Quant aux tendances que vous appelez intégriste et progressiste, il m’est difficile de donner une opinion sur le rôle qu’elles peuvent jouer en ce moment, car, depuis toujours, j’ai repoussé la convenance et même la possibilité d’établir des catégories ou des simplifications de ce genre. Cette division – que l’on pousse parfois jusqu’au véritable paroxysme ou que l’on essaie de prolonger, comme si les théologiens et les fidèles en général étaient voués à une perpétuelle orientation bipolaire – me paraît obéir, au fond, à la conviction que le progrès doctrinal et vital du Peuple de Dieu résulte d’une tension dialectique permanente. Moi, en revanche, je préfère croire, de toute mon âme, à l’action de l’Esprit Saint, qui souffle où il veut et sur qui il veut.

L’Opus Dei se flatte de toucher toutes les couches de la population en Espagne. Cette affirmation vaut-elle pour le reste du monde ou bien faut-il admettre que dans les autres pays les membres de l’Opus Dei se recrutent plutôt dans les milieux avertis, tels que les états-majors industriels, administratifs, politiques et les professions libérales ?

Parmi les membres de l’Opus Dei l’on trouve partout, en Espagne comme ailleurs, des gens de toutes conditions sociales : des hommes et des femmes, des vieux et des jeunes, des ouvriers, des industriels, des employés, des paysans, des membres des professions libérales, etc. C’est Dieu qui donne la vocation, et pour Lui il n’y a pas d’acception de personne.
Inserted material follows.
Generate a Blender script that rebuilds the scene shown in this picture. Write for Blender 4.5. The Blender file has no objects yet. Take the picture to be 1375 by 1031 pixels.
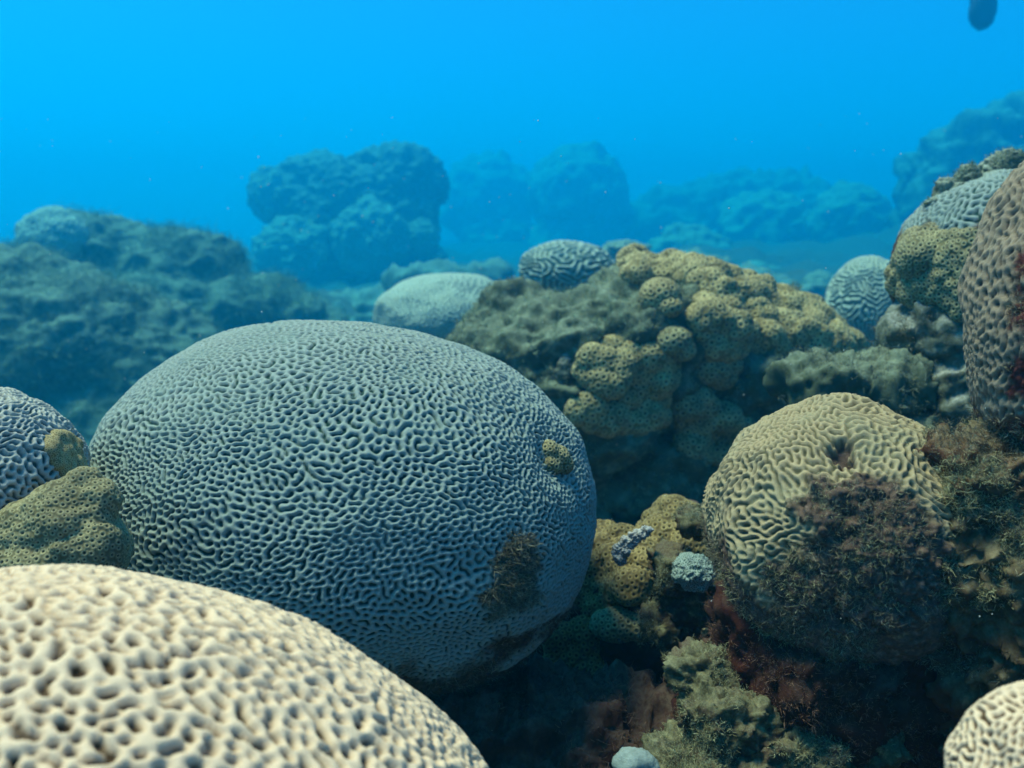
import bpy, bmesh, math, random
import numpy as np
from mathutils import Vector, Matrix
from mathutils.bvhtree import BVHTree
from mathutils.kdtree import KDTree

# ------------------------------------------------------------------ camera, light, exposure
S = bpy.context.scene
COL = S.collection
LENS, PITCH, CAMZ = 30.0, math.radians(10.0), 1.0
FPX = 1375 * LENS / 36.0

cam_d = bpy.data.cameras.new('camera'); cam_d.lens = LENS; cam_d.clip_start = .02; cam_d.clip_end = 300
cam_d.dof.use_dof = True; cam_d.dof.focus_distance = 1.12; cam_d.dof.aperture_fstop = 4.8
cam = bpy.data.objects.new('camera', cam_d); COL.objects.link(cam)
cam.location = (0, 0, CAMZ); cam.rotation_euler = (math.pi / 2 - PITCH, 0, 0)
S.camera = cam

SUN = Vector((-.32, .06, .94)).normalized()          # direction towards the sun
sun_d = bpy.data.lights.new('sun', 'SUN'); sun_d.energy = 5.0; sun_d.angle = math.radians(18)
sun_d.color = (1.0, .545, .36)
sun = bpy.data.objects.new('sun', sun_d); COL.objects.link(sun)
sun.rotation_euler = (-SUN).to_track_quat('-Z', 'Y').to_euler(); sun.location = (0, 0, 30)

W = bpy.data.worlds.new('World'); S.world = W; W.use_nodes = True
wn = W.node_tree; bg = wn.nodes['Background']
sky = wn.nodes.new('ShaderNodeTexSky'); sky.sky_type = 'NISHITA'; sky.sun_disc = False
sky.sun_elevation = math.asin(SUN.z); sky.sun_rotation = math.atan2(SUN.x, SUN.y)
mul = wn.nodes.new('ShaderNodeMix'); mul.data_type = 'RGBA'; mul.blend_type = 'MULTIPLY'
mul.inputs['Factor'].default_value = 1.0
mul.inputs['B'].default_value = (.20, .575, .98, 1)   # daylight filtered by the water column
wn.links.new(sky.outputs['Color'], mul.inputs['A']); wn.links.new(mul.outputs['Result'], bg.inputs['Color'])
bg.inputs['Strength'].default_value = .092

S.view_settings.view_transform = 'Standard'; S.view_settings.look = 'None'
S.view_settings.exposure = 1.24; S.view_settings.gamma = 1.0; S.view_settings.use_curve_mapping = False
S.cycles.use_denoising = True
S.cycles.max_bounces = 8; S.cycles.diffuse_bounces = 3; S.cycles.volume_bounces = 3
S.cycles.caustics_reflective = False; S.cycles.caustics_refractive = False
S.cycles.sample_clamp_indirect = 4.0

# water air: haze box numbers
HAZE_D, HAZE_COL, HAZE_ABS = .098, (.002, .136, .226), (.03, .83, .995)
HAZE_TOP = CAMZ + 9.5

# ------------------------------------------------------------------ helpers
CP, SP = math.cos(PITCH), math.sin(PITCH)
CAMV = np.array((0, 0, CAMZ))

def ray(px, py):
    x = (px - 687.5) / FPX; y = (515.5 - py) / FPX
    return np.array((x, CP + y * SP, -SP + y * CP))       # axis depth 1

def at(px, py, d):
    return CAMV + ray(px, py) * d

def pm(px, d):
    return px * d / FPX

def far_k(d):
    # the reef opens up behind the first corals: how much farther things stand
    t = min(1., max(0., (d - 1.25) / 2.2)); return 1 + 1.0 * t * t * (3 - 2 * t)

kof = {}

def _hash(ix, iy, iz, seed):
    h = (ix.astype(np.uint32) * np.uint32(374761393) + iy.astype(np.uint32) * np.uint32(668265263)
         + iz.astype(np.uint32) * np.uint32(2246822519) + np.uint32((seed * 3266489917) & 0xffffffff))
    h ^= h >> np.uint32(15); h *= np.uint32(2246822519); h ^= h >> np.uint32(13)
    h *= np.uint32(3266489917); h ^= h >> np.uint32(16)
    return h.astype(np.float64) / 4294967295.0

def vnoise(p, seed=0):
    f = np.floor(p); t = p - f; i = f.astype(np.int64)
    t = t * t * t * (t * (t * 6 - 15) + 10)
    out = 0
    for dx in (0, 1):
        for dy in (0, 1):
            for dz in (0, 1):
                w = ((t[:, 0] if dx else 1 - t[:, 0]) * (t[:, 1] if dy else 1 - t[:, 1])
                     * (t[:, 2] if dz else 1 - t[:, 2]))
                out = out + w * _hash(i[:, 0] + dx, i[:, 1] + dy, i[:, 2] + dz, seed)
    return out * 2 - 1

def fbm(p, octaves=4, seed=0, gain=.5):
    a, s, out = 1.0, 1.0, 0.0
    for o in range(octaves):
        out = out + a * vnoise(p * s + 17.3 * o, seed + o)
        a *= gain; s *= 2.03
    return out

def turing(N, lam, bias, seed, iters=8, w=.5, gain=2.2):
    rng = np.random.default_rng(seed); u = rng.normal(size=(N, N))
    k = np.hypot(np.fft.fftfreq(N)[:, None], np.fft.rfftfreq(N)[None, :]) * lam
    B = np.exp(-((k - 1) / w) ** 2); B[0, 0] = 0
    for _ in range(iters):
        v = np.fft.irfft2(np.fft.rfft2(u) * B, (N, N)); v /= v.std() + 1e-9
        u = np.tanh(gain * v + bias)
    return np.fft.irfft2(np.fft.rfft2(u) * np.exp(-(k / 2.3) ** 2), (N, N))

def warped(u, seed, k):
    # uneven growth: stretch and squeeze the relief here and there
    N = len(u); rng = np.random.default_rng(seed + 99); t = np.arange(N) / N * math.tau
    X, Y = np.meshgrid(np.arange(N), np.arange(N)); X = X.astype(float); Y = Y.astype(float); gx, gy = X.copy(), Y.copy()
    for _ in range(7):
        a, b = rng.integers(-5, 6, 2)
        q = max(1., math.hypot(a, b)); ph = rng.uniform(0, math.tau, 2)
        arg = a * X / N * math.tau + b * Y / N * math.tau
        gx += k * .55 * N / (math.tau * q) * np.sin(arg + ph[0]); gy += k * .55 * N / (math.tau * q) * np.sin(arg + ph[1])
    fx, fy = np.floor(gx), np.floor(gy); tx, ty = gx - fx, gy - fy
    i, j = fx.astype(int) % N, fy.astype(int) % N; i1, j1 = (i + 1) % N, (j + 1) % N
    return (u[j, i] * (1 - tx) + u[j, i1] * tx) * (1 - ty) + (u[j1, i] * (1 - tx) + u[j1, i1] * tx) * ty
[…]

Mais l’Opus Dei ne se flatte pas de quoi que ce soit : ce n’est pas à des forces humaines que les œuvres d’apostolat doivent leur croissance, mais au souffle du Saint-Esprit. Dans une association à fins temporelles, il serait logique de publier des statistiques ostentatoires sur le nombre, la condition et les qualités des membres, comme ont coutume de le faire les organisations qui recherchent un prestige humain ; mais cette manière d’agir, quand on recherche la sanctification des âmes, ne fait que favoriser l’orgueil collectif : or, le Christ veut l’humilité pour tous et chacun des chrétiens.